In which we visit the salon


So I'm thinking about Edith Stein, and this is the thing she wrote I'm thinking of, 'Let Us Describe':
Let us describe how they went. It was a very windy night and the road although in excellent condition and extremely well graded has many turnings and although the curves are not sharp the rise is considerable. It was a very windy night and some of the larger vehicles found it more prudent not to venture. In consequence some of those who had planned to go were unable to do so. Many others did go and there was a sacrifice, of what shall we, a sheep, a hen, a cock, a village, a ruin, and all that and then that having been blessed let us bless it.
This is one of her more coherent prose poems and personally all of Stein seems to make little sense and I'm not the only one who thinks so. Yet so many others loved/love her. Because what is happening in in 'Let Us Describe'? First the title sounds like an invocation. By the time you're done you're thinking maybe at a funeral, because of 'how they went' and all the blessing at the end. This is story but what the hell happens? It all seems an accident -- of writing, of description, of story. And does it matter what it's really about, isn't it about what we make it about? Because we long to make linear, happy ending sense of things. Edith doesn't even try (Tender Buttons, et al.). All I have in common with Edith is the describe part -- see the last post. (And others.) I keep spotting bald eagles on my way to and from work and in bed during all the nights, think about how somebody might write about them, in some little poetic paragraph thing, if one were inclined to do so, which I'm not ('Eagles Over Aboite'?). This slim commonality made me think about Edith, who was inclined to write about these modernist, random things. She's incoherent and I'm inchoate.

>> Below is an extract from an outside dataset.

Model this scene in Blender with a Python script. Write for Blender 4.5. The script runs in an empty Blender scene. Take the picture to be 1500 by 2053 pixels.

Although I certainly do like to describe things, but because I am for common sensibility in writing, will tell you about where the Tupperware reference comes from, which you will thank me for in just a couple of lines. I keep my notes about Stein (and others) in letter-size plastic container things with lids that lock, which are not Tupperware but remind me of it. If I can't write about bald eagles, at least I'm not writing about stuff like (actual Stein things):

Water Raining
Water astonishing and difficult altogether makes a meadow and a stroke.

Malachite
The sudden spoon is the same in no size. The sudden spoon is the wound in the decision.

You. Are. Welcome.


Tuesday, March 10, 2015

Thaw ugly

Fifty shades or so


We lived la vida blanco this winter, again, didn’t we?  Isn’t it delightful, we sing to one another at Christmas time. Met my old lover in the grocery store, the snow was falling Christmas Eve, and all. The music stops in January. But our white life is far from over and all we can do is dig deeper into the disguise. White like glue. White on rice. Great white way, that was my street. On a snowy day the quiet comes falling as on deaf ears. And time becomes no time in that monochromatic silence. But all that’s a lie, isn’t it, Yuri? If a little stubborn. Comes a March day and then other when it’s not so cold nor so silent nor the color palette so persistently ... absent of color. This afternoon the snow turned to rain and in the little woods outside the office, fog lurked at the roots of the thin, bare trees, winter’s wan ghost rising from the fading, dirty snow drifts. There’s no prettiness in the undiscovered dregs of weather here in Indiana. But last week’s full Worm Moon shone strong and clear, the finale of the exhausted season; like an old lover, after a turn she’ll be back in a new dress. La vida, indeed.